L’époque actuelle est un vrai paradoxe. Le jeu vidéo est de plus en plus médiatisé, de plus en plus de jeux sortent chaque année, et pourtant, difficile d’en ressortir des personnages et surtout de les imaginer sur la durée. Attention, notre culture vidéoludique étant loin d’être exhaustive, sans doute serez-vous capable de nous citer des héros récents auxquels nous n’avions pas pensé. Mais nous dirons que c’est l’exception qui confirme la règle.
L’époque actuelle, vrai paradoxe disions-nous ? Peut-être pas tant que ça lorsqu’on se penche un peu sur la mécanique des émotions humaines. Plus de jeux, c’est aussi plus d’appels à la consommation. Et qui dit plus de consommation, dit souvent moins d’attachements aux oeuvres. La culture du zapping est devenue monnaie courante, et avec elle, beaucoup de joueurs ne trouvent plus le temps de finir les oeuvres et de s’y intéresser en profondeur. Reste alors les intemporels classiques, imprimés dans nos cerveaux et dans nos coeurs depuis des années, sans forcément qu’on ait déjà posé les mains dessus. C’est dire leur force.
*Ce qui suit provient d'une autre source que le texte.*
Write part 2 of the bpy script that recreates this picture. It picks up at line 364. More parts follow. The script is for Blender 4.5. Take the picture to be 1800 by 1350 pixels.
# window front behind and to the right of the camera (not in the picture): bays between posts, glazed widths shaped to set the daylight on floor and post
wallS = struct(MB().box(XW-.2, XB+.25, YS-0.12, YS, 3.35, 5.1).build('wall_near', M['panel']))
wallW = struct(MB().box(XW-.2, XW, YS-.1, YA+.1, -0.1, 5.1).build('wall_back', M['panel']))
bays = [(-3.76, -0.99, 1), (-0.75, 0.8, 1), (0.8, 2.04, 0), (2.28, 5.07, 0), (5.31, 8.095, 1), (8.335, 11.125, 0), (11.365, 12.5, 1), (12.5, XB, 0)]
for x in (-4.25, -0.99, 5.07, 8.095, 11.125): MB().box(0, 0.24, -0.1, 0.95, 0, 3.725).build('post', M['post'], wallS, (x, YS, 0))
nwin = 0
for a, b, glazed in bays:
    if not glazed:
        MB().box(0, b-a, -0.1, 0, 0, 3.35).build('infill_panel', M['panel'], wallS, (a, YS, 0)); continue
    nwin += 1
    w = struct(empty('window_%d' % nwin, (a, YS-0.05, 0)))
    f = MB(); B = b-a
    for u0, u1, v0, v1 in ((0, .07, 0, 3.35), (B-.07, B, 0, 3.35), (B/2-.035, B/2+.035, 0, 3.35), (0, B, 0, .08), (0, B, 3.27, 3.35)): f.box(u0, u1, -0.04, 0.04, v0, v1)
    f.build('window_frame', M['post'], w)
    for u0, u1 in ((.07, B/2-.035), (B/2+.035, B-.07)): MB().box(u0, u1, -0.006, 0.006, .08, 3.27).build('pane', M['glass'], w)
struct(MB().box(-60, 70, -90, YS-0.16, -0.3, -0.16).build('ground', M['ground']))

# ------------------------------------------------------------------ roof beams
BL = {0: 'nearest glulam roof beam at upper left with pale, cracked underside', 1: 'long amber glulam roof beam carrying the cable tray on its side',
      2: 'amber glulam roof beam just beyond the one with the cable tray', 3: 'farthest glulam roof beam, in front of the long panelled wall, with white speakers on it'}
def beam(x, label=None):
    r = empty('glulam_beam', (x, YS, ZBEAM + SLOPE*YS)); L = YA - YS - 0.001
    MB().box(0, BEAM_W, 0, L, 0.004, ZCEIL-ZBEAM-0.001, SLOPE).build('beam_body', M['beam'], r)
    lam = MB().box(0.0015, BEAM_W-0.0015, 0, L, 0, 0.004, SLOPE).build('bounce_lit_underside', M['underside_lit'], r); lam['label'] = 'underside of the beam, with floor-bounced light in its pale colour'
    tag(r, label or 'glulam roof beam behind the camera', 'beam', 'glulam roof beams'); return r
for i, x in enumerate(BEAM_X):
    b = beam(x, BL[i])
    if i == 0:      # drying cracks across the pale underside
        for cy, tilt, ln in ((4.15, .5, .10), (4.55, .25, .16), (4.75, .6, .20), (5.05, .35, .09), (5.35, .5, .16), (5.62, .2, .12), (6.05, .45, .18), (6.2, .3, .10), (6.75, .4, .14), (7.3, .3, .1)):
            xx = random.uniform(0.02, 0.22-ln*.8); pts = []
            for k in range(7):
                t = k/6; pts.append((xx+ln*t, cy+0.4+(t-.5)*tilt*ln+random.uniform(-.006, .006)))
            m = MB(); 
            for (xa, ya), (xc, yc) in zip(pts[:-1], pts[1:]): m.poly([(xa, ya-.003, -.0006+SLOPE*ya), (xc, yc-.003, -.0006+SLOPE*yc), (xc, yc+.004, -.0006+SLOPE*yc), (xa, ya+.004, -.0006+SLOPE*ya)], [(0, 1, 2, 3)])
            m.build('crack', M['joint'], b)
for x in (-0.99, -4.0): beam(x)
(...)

Il faut dire aussi que le jeu vidéo actuel surfe sur une autre vague. Le développement des univers passe bien avant celui des personnages. Qu’il s’agisse d’Elden Ring ou de GTA V, pour citer d’énormes succès, c’est pour le level design et leur monde qu’ils ont été mis en avant, pas forcément pour un héros marquant.
À cela s’ajoute le fait que les jeux proposent de plus en plus de personnaliser nos héros au début d’aventure. Pour une plus grande immersion et inclusion, les joueurs peuvent créer leurs propres protagonistes, uniques, à leur image. Chacun appréciera son propre avatar, mais impossible d’en faire des icônes.
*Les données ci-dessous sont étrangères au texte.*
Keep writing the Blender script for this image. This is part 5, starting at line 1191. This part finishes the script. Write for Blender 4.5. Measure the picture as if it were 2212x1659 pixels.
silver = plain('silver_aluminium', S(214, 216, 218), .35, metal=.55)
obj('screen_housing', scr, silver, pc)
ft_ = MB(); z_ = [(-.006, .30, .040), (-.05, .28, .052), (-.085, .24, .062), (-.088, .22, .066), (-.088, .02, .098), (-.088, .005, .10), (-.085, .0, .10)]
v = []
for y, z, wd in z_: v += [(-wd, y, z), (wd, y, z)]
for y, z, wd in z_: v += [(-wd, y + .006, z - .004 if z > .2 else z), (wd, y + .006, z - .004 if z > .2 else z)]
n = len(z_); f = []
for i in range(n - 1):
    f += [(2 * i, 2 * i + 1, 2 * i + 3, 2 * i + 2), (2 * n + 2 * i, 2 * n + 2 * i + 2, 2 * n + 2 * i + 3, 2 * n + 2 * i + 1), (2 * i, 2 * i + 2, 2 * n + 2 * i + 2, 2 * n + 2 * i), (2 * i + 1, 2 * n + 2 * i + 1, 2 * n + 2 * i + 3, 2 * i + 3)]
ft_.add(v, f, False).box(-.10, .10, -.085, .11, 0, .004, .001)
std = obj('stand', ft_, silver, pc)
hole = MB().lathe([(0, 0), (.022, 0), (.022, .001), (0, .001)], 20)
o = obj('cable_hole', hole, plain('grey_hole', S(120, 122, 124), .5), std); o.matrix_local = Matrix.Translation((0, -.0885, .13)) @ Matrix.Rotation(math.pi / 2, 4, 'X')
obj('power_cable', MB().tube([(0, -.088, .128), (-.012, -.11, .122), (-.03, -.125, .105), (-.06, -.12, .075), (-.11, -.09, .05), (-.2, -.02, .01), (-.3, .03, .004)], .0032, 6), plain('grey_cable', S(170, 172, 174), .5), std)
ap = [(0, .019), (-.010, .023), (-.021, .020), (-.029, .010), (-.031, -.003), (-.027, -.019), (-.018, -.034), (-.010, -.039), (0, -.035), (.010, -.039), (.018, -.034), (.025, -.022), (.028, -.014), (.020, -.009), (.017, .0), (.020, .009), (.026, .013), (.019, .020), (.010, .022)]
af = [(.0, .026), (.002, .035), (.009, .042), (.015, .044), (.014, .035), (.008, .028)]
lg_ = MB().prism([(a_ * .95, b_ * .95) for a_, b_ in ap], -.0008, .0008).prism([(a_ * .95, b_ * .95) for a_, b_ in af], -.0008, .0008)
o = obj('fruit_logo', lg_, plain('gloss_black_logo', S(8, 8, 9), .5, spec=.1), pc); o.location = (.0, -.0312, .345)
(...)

L’être humain aime également être rassuré, c’est dans sa nature. Il aime revenir à ce qu’il connait, pour se retrouver dans sa zone de confort, en confiance. Rien de tel qu’un nouveau Zelda pour relancer sa Switch après des mois d’hibernation. Et ça, les éditeurs l’ont bien compris. En essorant jusqu’à la moelle les univers de certains personnages, ils font plaisir aux joueurs. Et par la même occasion, eux aussi restent dans leur zone de confort. Mettez vous à la place de SEGA aujourd’hui. Est-il plus risqué de parier sur un nouveau Sonic ou de tenter de lancer une nouvelle licence ?
C’est sur cette nostalgie que les développeurs jouent lorsqu’ils proposent leur dizaine de reboots, remaster, portage, etc.. En capitalisant sur nos héros cultes, ils savent que la réussite est souvent au rendez-vous. Et en restant toujours au sommet, ces héros gardent une place de choix dans l’imaginaire collectif. Difficile pour des petits nouveaux de se faire une place au soleil.
Tiens, reprenons notre comparaison avec la musique. Si vous êtes un tant soit peu curieux des affiches des plus grands festivals européens, notamment rock, vous savez que ces événements capitalisent également sur les anciennes gloires, au détriment des nombreux très bons artistes émergents. Kiss, les Rolling Stones, Deep Purple ou encore Iron Maiden seraient-ils les Mario, Sonic et Link de la musique ? À cela près qu’eux ne rajeunissent pas…
Ce qui est le plus impressionnant, c’est que ces héros du passé sont devenus des héros du présent. Mario et Link sont des stars pour les jeunes générations. Le passage de témoin s’est fait, sans doute entre parents et enfants, et également entre éditeurs et nouvelle génération. Et en continuant de sortir des jeux, des films, des séries mettant en scène ces personnages, nul doute que leur histoire est loin d’être terminée.
Mais c’est peut-être là la plus belle des réussites du jeu vidéo. Etre capable de rassembler autour d’icônes communes des gens de tous horizons. Et même si aucun nouveau personnage ne sera peut-être capable d’atteindre les sommets de nos héros d’antan, ce n’est finalement pas si grave, tant que chacun s’y retrouve.